Donald Trump trova difficoltà a convincere il Senato ad abrogare l’Obamacare, la riforma sanitaria del suo predecessore Barack Obama? C’è un precedente illustre: Abraham Lincoln dovette provare e riprovare per fare decretare dal Congresso la fine della schiavitù. In un’intervista televisiva, Anthony Scaramucci, nuovo capo della comunicazione alla Casa Bianca, sforna il paragone storico e sfiora il ridicolo.
Ammette che l’obiettivo di Lincoln – restituire a decine di milioni di uomini la libertà e la dignità – non è confrontabile con quello di Trump – privare decine di milioni di cittadini americani dell’assistenza sanitaria -, ma non desiste dal confronto a distanza fra presidenti. Se Lincoln è fuori misura, prendete Obama: “Gli ci vollero 22 mesi per fare approvare l’Obamacare e noi siamo solo al sesto mese”.
Entro la fine dell’anno, è certo Scaramucci, l’Obamacare sarà cassata e la riforma fiscale sarà fatta: per la gioia dei ricchi, che pagheranno di meno, e la rabbia dei poveri, che pagheranno come prima e saranno senza copertura sanitaria.
Per qualche ora, il finanziere italo-americano, per tutti the Mooch, rimpiazza il presidente nel ruolo di ‘comunicatore in capo’, mentre Trump assorbe la delusione del voto con cui mercoledì il Senato ha respinto la nuova riforma sanitaria propostagli in blocco – ma le discussioni continuano, punto per punto –.
Da New York a San Francisco, l’Unione è punteggiata da proteste contro il bando dei transgender dalle Forze Armate; ed il presidente deve pure sperimentare, per l’ennesima volta, che un tweet non fa legge: il generale Joseph Dunford, capo di Stato maggiore della Difesa, precisa che non saranno modificate le norme sui transgender nelle forze armate, “fin quando il Pentagono non riceverà le direttive del presidente e non emanerà le nuove disposizioni”.
L’America è in fibrillazione.
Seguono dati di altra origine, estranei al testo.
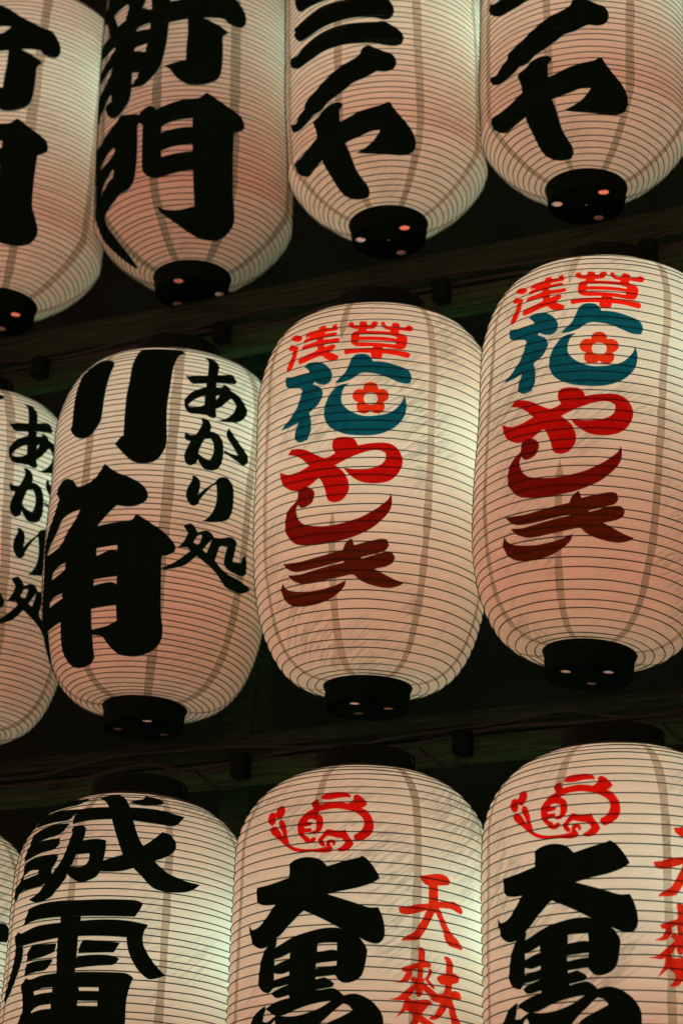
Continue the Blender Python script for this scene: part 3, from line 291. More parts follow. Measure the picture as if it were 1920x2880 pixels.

Il Campidoglio freme di pulsioni anti-Trump: va avanti l’inasprimento delle sanzioni alla Russia, che intralcia gli sforzi dell’Amministrazione per migliorare i rapporti con Mosca; e vanno avanti le inchieste sul Russiagate.
Anche alla Casa Bianca le acque sono agitate. L’arrivo di Scaramucci non ha portato armonia, anzi: tra lui e il capo di gabinetto di Trump Reince Priebus non corre buon sangue. “Non so se il rapporto con Reince sia riparabile”, dice the Mooch in tv. “Deciderà il presidente”, che, se può, ‘licenzia’. E’ successo che le finanze del capo della comunicazione sono state ‘messe in piazza’ da Politico grazie a una fuga di notizie attribuita al capo di gabinetto.
“Contatterò l’Fbi per far incriminare l’autore della fuga di notizie”, scrive Scaramucci, aggiungendo l’hashtag #Swamp, palude, e l’account di Priebus @Reince45. Cancellato poco dopo, il messaggio alimenta le tensioni nella West Wing create dall’uscita di scena del portavoce Sean Spicer, un uomo di Priebus, e dall’inserimento di Scaramucci nella squadra del presidente. La cancellazione del tweet non ferma il tam tam: “Alcuni alla Casa Bianca – scrive Philip Rucker del Washington Post – stanno costruendo un caso per mettere Priebus sul banco degli imputati”. Anche Steve Bannon, consigliere di Trump con venature suprematiste, è sulla lista nera del finanziere italo-americano.
Le fughe di notizie sono un’ossessione di Scaramucci (e anche del presidente). Appena insediatosi, il suo avvertimento era stato chiaro: basta fughe o “licenzio tutti”. Chi non lo sarà, almeno per ora, è il segretario alla Giustizia Jeff Sessions, per il quale avrebbero interceduto presso Trump proprio Priebus e Bannon. Ma molti consiglieri sollecitano il presidente a cessare d’attaccare Sessions; e numerosi congressman repubblicani temono che il licenziamento del segretario alla Giustizia durante le indagini sul Russiagate faccia sprofondare l’Unione in una crisi politica e istituzionale. E chi non se ne andrà è il segretario di Stato Rex Tillerson, che respinge le voci di dimissioni: “Resto qui, fin quando il presidente me lo chiede”.